問題は四肢択一の50問で、試験時間は3時間です。
二次試験は実務知識を問うもので、短文記述試験と実技試験があります。一次試験通過者のみ受験可能です。
短文記述試験は建築積算士ガイドブックのうち第1章〜第4章、第9章〜第15章より2問が出題され、それぞれ200文字で回答します。試験時間は1時間です。
実技試験は建築積算士ガイドブックのうち第5章〜第8章、巻末の基準類からの出題です。①躯体(コンクリート、型枠、鉄筋)、②鉄骨、③仕上、④内訳明細作成・工事費算出の4分野について、図面に基づき数量を計測・計算、内訳明細を作成します。実務よりも正確さが求められる試験になります。
建築積算士の合格率・難易度
建築積算士の過去3年間の合格率は、以下のように推移しています。
年度 | 受験者数 | 合格者数 | 合格率 |
2022年 | 390人 | 223人 | 約57% |
2021年 | 361人 | 244人 | 約67% |
2020年 | 323人 | 171人 | 約52% |
建築積算士試験には例年50〜60%が合格しており、最難関の資格ではありません。しかし、すでに建築関係の仕事に従事している人も受験していると考えると、誰でも合格できる試験でもありません。未経験者には難しい試験となるでしょう。

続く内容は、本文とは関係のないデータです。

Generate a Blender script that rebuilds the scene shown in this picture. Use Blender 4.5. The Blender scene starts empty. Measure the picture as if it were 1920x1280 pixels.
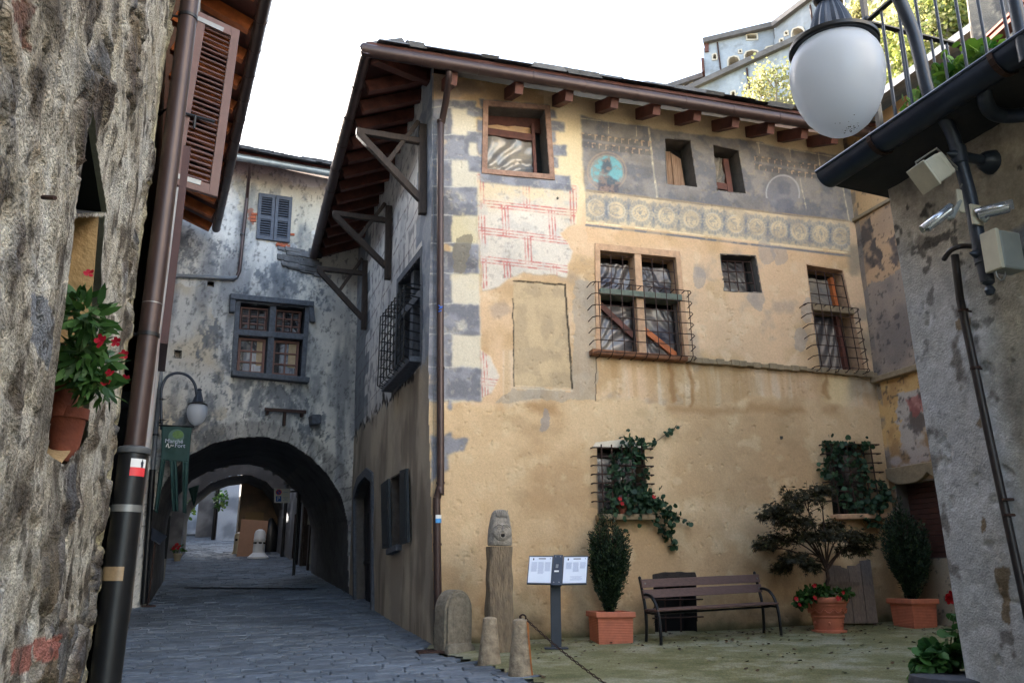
import bpy, math, random
import numpy as np
from mathutils import Vector, Matrix
random.seed(7)
rad = math.radians
SC = bpy.context.scene
COL = SC.collection

# ---------------------------------------------------------------- camera, sky, sun, exposure
EYE = (0.0, 0.0, 1.62)
F_PX, H_PX = 1555.0, 440.0
TH = math.atan(H_PX / F_PX)
cam = bpy.data.cameras.new('camera'); camo = bpy.data.objects.new('camera', cam); COL.objects.link(camo)
camo.location = EYE; camo.rotation_euler = (math.pi / 2 + TH, 0, 0)
cam.sensor_width = 36; cam.lens = F_PX / 1920 * 36; cam.clip_start = 0.05; cam.clip_end = 2000
SC.camera = camo

SUN_AZ, SUN_EL = rad(-45), rad(18)
W = bpy.data.worlds.new('World'); SC.world = W; W.use_nodes = True
nt = W.node_tree; nt.nodes.clear()
sky = nt.nodes.new('ShaderNodeTexSky'); sky.sky_type = 'NISHITA'; sky.sun_disc = False
sky.sun_elevation = SUN_EL; sky.sun_rotation = SUN_AZ; sky.air_density = 1.0; sky.dust_density = 2.0; sky.ozone_density = 1.0
hs = nt.nodes.new('ShaderNodeHueSaturation'); hs.inputs['Saturation'].default_value = 0.74
bg = nt.nodes.new('ShaderNodeBackground'); bg.inputs['Strength'].default_value = 0.15
wo = nt.nodes.new('ShaderNodeOutputWorld')
nt.links.new(sky.outputs[0], hs.inputs['Color']); nt.links.new(hs.outputs[0], bg.inputs[0]); nt.links.new(bg.outputs[0], wo.inputs[0])
sl = bpy.data.lights.new('sun', 'SUN'); sl.energy = 4.5; sl.angle = rad(0.5); sl.color = (1.0, 0.95, 0.88)
so = bpy.data.objects.new('sun', sl); COL.objects.link(so)
sdir = Vector((math.sin(SUN_AZ) * math.cos(SUN_EL), math.cos(SUN_AZ) * math.cos(SUN_EL), math.sin(SUN_EL)))
so.rotation_euler = sdir.to_track_quat('Z', 'Y').to_euler(); so.location = (-30, 0, 60)
SC.view_settings.view_transform = 'Standard'; SC.view_settings.look = 'None'
SC.view_settings.exposure = 3.05; SC.view_settings.gamma = 1.0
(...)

なお、合格基準については公開されていませんが、6割程度の正答率が求められるといわれています。また、各科目で2段階選抜もあるようです。
建築積算士の試験に合格するには?
建築積算士の試験に合格するために有効な勉強法は、建築積算士ガイドブックの読み込みと過去問での実践学習です。試験範囲や内容が明確なため、漏らさず勉強しておけば合格できます。
建築積算士ガイドブックを読み込む
建築積算士の試験は、一次試験・二次試験ともに建築積算士ガイドブックから出題されます。試験要項に記載されている版以降のガイドブックでの勉強は必須です。ガイドブックは日本建築積算協会で購入できます。
ガイドブックでは積算の知識のほか、建設産業や建築資材、業界知識なども取り扱っています。ガイドブックを読み込めば、実務経験者以外でも十分に合格を狙えるでしょう。
過去問をひたすら解く
建築積算士の試験合格には、知識を入れるだけでなく実践的な練習をする必要があります。そのためには、過去問を利用しましょう。
日本建築積算協会のサイトには、過去10年分の問題と解説が公開されています。ガイドブックのどこから出題されているかも併記されているため、参照しながら学んでいくと効率的です。
試験問題の出題傾向は大きく変わらないため、過去問を完全にマスターしておくと合格に近づけるでしょう。
独学での勉強期間は1年ほどかかる
建築積算士の試験は幅広い知識を問われますが、実務経験者であれば難しい試験ではなく、1〜2か月ほどの勉強期間で資格取得を狙えるでしょう。建築関係の業務に携わっているなら、3か月前後が目安です。
ただし建築業界の経験がまったくない場合は、建築部材や建築用語、基礎的な業界知識から学ぶ必要があるため、難易度は上がります。図面を読んで内容を理解し積算ができるようになるまでには、半年〜1年程度の勉強が必要です。
未経験の場合には、日本建築積算協会の各支部が実施している講習会や研修会に参加するのも良いでしょう。
まとめ
建築積算士は、建築工事がある以上需要が期待できる職種です。資格を取得することで、年収アップや転職も目指せるでしょう。資格試験は年1回実施されます。合格率は50〜60%で、実務経験者であれば難しい試験ではないでしょう。キャリアアップにも活用できる資格なので、ぜひ取得に挑戦してみてください。